● Given material
------------
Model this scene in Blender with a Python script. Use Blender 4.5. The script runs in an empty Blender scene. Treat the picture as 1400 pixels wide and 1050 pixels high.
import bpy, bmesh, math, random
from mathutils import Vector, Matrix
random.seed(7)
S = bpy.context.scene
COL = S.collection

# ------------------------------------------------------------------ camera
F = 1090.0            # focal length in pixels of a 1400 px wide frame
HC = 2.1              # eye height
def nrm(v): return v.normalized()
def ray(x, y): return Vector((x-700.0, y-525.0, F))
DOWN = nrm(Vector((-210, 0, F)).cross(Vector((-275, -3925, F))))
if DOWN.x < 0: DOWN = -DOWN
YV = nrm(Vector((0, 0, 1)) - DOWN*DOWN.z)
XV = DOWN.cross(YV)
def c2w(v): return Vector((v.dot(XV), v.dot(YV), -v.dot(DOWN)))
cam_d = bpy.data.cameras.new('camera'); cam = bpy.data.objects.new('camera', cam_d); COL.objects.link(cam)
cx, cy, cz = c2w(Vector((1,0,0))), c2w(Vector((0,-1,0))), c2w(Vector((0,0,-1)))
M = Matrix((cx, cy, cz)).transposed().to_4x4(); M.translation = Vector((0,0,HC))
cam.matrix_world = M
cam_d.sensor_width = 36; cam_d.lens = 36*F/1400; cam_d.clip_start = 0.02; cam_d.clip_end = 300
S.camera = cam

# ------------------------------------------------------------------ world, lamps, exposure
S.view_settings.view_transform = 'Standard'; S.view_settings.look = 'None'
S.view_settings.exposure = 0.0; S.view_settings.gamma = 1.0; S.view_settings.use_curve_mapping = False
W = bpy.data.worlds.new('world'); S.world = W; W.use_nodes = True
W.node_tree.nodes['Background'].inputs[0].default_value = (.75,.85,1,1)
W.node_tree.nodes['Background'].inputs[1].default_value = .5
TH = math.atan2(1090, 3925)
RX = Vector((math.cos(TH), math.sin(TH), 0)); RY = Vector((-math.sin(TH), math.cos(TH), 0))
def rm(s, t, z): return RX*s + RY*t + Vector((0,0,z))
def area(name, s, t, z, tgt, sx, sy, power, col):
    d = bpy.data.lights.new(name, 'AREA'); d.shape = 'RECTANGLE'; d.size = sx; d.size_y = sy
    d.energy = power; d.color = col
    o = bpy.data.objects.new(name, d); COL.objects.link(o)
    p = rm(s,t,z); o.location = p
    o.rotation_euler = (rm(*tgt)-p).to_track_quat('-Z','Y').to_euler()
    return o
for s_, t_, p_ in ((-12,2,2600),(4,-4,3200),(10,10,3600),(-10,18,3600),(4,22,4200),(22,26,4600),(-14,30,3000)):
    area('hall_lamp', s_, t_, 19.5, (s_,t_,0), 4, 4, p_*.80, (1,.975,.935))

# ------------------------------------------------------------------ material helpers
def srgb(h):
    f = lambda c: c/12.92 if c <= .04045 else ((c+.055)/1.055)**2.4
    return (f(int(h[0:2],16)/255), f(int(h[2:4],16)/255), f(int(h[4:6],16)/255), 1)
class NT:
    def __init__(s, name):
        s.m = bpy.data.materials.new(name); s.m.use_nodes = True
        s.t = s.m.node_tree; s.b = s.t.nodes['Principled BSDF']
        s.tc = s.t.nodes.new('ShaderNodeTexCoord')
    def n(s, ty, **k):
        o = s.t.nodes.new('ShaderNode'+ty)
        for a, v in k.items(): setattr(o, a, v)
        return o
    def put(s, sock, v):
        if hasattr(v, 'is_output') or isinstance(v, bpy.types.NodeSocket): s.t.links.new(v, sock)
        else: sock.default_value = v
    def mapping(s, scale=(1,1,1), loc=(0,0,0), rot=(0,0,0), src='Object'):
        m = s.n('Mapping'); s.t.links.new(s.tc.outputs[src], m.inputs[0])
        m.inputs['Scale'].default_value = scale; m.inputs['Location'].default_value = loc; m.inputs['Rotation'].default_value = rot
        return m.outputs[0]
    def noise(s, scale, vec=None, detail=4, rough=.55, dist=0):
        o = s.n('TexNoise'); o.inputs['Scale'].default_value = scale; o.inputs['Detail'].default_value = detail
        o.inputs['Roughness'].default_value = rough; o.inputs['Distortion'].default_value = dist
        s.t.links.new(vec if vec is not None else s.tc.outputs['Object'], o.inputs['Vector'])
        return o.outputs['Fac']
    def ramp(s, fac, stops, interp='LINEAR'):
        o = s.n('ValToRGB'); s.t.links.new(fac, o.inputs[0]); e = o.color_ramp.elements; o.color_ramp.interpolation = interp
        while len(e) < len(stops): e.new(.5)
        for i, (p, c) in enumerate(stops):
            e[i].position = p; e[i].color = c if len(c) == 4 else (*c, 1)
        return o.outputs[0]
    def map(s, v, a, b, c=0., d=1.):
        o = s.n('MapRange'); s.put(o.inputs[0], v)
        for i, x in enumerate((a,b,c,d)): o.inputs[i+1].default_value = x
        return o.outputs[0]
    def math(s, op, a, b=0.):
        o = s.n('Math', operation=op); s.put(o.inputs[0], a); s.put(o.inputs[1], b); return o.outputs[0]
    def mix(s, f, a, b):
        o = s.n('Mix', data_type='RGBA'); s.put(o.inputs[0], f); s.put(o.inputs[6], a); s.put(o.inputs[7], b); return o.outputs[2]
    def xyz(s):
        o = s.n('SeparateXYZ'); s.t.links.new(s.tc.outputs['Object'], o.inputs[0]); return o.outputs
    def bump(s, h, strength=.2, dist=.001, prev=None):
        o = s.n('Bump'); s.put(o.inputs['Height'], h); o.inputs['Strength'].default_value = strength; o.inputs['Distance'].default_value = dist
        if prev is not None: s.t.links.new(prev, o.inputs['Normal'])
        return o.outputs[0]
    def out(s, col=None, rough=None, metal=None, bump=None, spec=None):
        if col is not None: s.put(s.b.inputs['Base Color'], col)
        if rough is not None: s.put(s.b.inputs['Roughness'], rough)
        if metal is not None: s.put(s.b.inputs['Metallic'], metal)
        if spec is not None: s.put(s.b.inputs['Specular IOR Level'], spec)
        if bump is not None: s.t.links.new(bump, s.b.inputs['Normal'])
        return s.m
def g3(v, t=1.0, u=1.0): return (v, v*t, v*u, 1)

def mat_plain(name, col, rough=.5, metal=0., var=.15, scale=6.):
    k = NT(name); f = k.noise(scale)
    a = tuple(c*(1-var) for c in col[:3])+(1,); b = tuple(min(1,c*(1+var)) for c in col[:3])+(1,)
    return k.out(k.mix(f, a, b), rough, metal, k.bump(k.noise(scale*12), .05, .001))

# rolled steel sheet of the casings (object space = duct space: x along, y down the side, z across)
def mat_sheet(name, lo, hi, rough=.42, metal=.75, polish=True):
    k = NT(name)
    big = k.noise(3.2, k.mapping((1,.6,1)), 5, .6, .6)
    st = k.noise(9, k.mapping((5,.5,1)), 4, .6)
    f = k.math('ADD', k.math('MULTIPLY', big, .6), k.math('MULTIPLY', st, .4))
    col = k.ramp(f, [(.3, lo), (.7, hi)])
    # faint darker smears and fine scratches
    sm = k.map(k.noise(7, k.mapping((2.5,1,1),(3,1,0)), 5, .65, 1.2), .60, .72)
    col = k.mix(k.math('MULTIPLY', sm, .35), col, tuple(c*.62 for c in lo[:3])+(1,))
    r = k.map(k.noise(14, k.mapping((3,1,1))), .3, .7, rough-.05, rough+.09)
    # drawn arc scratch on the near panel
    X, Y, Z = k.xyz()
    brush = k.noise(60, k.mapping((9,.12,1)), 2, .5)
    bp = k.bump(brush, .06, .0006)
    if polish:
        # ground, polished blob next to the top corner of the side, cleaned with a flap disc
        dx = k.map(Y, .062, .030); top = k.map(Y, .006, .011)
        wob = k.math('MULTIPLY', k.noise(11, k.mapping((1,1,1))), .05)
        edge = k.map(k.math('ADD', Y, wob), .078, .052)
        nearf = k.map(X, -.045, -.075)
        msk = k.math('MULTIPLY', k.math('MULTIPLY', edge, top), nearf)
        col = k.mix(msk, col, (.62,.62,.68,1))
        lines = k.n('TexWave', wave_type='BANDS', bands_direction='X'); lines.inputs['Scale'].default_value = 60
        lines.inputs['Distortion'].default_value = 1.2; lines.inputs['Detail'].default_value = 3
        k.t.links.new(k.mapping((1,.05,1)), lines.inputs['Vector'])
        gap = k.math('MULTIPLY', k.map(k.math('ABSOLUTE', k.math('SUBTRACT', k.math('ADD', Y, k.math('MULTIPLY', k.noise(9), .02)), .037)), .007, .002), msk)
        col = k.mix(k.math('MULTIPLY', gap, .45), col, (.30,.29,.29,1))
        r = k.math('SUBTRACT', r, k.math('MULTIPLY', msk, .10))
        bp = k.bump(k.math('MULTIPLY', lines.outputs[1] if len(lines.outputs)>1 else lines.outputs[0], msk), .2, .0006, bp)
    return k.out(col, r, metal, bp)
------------
● Description of the task
Exactly as they stand, set down the lines from the top of the data through the line with "COL = S.collection".

● Solution for this task
Model this scene in Blender with a Python script. Use Blender 4.5. The script runs in an empty Blender scene. Treat the picture as 1400 pixels wide and 1050 pixels high.
import bpy, bmesh, math, random
from mathutils import Vector, Matrix
random.seed(7)
S = bpy.context.scene
COL = S.collection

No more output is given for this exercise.